At the last European Academy of Management Conference, an important
European conference for management researchers, the IPMA-PMI EURAM Best
Paper Prize was handed over to the best paper in the Project Management
track. The conference took place in Rome May 19-21, 2010.
The
prize was jointly sponsored by the International Project Management
Association (IPMA) and the Project Management Institute (PMI®) in an
important new collaboration between the world's two leading project
management professional societies. The activity is based on the
agreement between IPMA and PMI to cooperate on Project Management
related research.
The IPMA-PMI EURAM Best Paper Prize went to a
joint paper by
Daniel Jonas,
Alexander Kock, and
Hans Georg Gemünden, researchers from
the Berlin Institute of Technology, and was entitled "
The Impact of Portfolio Management Quality on
Project Portfolio Success".
The award ceremony took place in the
plenary of the conference, the 21st of May, in order to provide
visibility to the Project Management community. In the ceremony it was
explicitly mentioned that the prizes are jointly sponsored by IPMA and
PMI. The certificates show both organizations and both logos. IPMA was
represented by
Professor Rodney Turner
(former IPMA President and editor of the IJPM). PMI was presented by
Professor Christophe Bredillet
(editor of PMJ).
Photo (left to
right): Prof Rodney Turner, Dr. Alexander Kock, Prof Christophe
Bredillet, Prof Derek Walker RMIT University, Melbourne. Photo courtesy
of Miia Martinsuo.The jointly named and sponsored,
IPMA-PMI EURAM Best Paper Prizes are agreed to run also in 2011 and 2012
at EURAM. In 2011 an IPMA-PMI EURAM Best Student Paper Prize will be
added. The next EURAM conference will take place in Tallin, Estonia
during June 1-3, 2011.
According to the abstract of the paper:
This study demonstrates the prognostic relevance of portfolio management
quality for project portfolio success on a longitudinal sample of
project portfolios with multiple informants over a period of two years.
Results show a strong positive influence of portfolio management quality
on project portfolio success. Since many firms struggle with the
management of a project portfolio, practitioners and researchers are
eager to learn which factors shift project portfolio success. But
changes in management practices take some time to have an effect on
portfolio success. Therefore it is interesting to know how portfolio
success can be predicted and how possible indicators of eventual success
look like. Thus we propose a process-outcome model of project portfolio
management, with which the success can be anticipated by the quality of
the portfolio management process.
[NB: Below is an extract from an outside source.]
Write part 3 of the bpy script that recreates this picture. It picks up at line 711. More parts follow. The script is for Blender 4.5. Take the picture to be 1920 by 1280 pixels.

We conceptualize and empirically
validate portfolio management quality as a multi-dimensional construct
consisting of information quality, resource allocation quality, and
cooperation quality. This paper offers practitioners an empirical test
of a measure for three quality dimensions of the portfolio management
process, while scholars can use our concept to estimate performance
effects of management instruments in future empirical studies.

According to
Prof Hans Gerog Gemünden (pictured at left), Chair for
Technology and Innovation Management (TIM) at the Berlin Institute of
Technology and one of the paper's authors, "This paper is part of our
large research project on "Success Factors of the Management of Complex
Project Landscapes. Project management really suffers very much from the
fact that its relevance is not adequately addressed on the corporate
board level - I know several DAX 30 executives of German firms and have
been on the corporate control level of a 50,000 people firm, and a
private bank - and therefore really know what I am talking about. We had
also empirical studies on career systems in project management, and we
are very well aware about the power issues and politics when it comes to
delegating enough power to (a) single project and single program
managers/senior managers/directors, and to project portfolio managers,
because in order to empower these managers others have to give up power.
But I personally witnessed how many millions are lost in neglecting
these issues in major firms, and our empirical research can clearly
document this."
"It is not 'project management' which suffers,"
he continued. "Rather, it is the firms which suffer, the people which
are laid off, the private and public customers who get inferior
deliveries of products and services, and the shareholders who get less
value.'
Professor Gemünden concluded, "I see the role of
scholarly research to address the issues in strategic project management
to document the really big value creation or really big loss potential -
in the end we are talking about billions, not millions - that is
provided by the informal (leadership, championship, team-work,
community-building and knowledge sharing, culture) and formal management
systems (strategies, structures, governance, processes, actor roles,
methods, competence standards and IT support). In providing research on
these issues and in teaching and diffusing our research results, we as
researchers can definitively make a difference."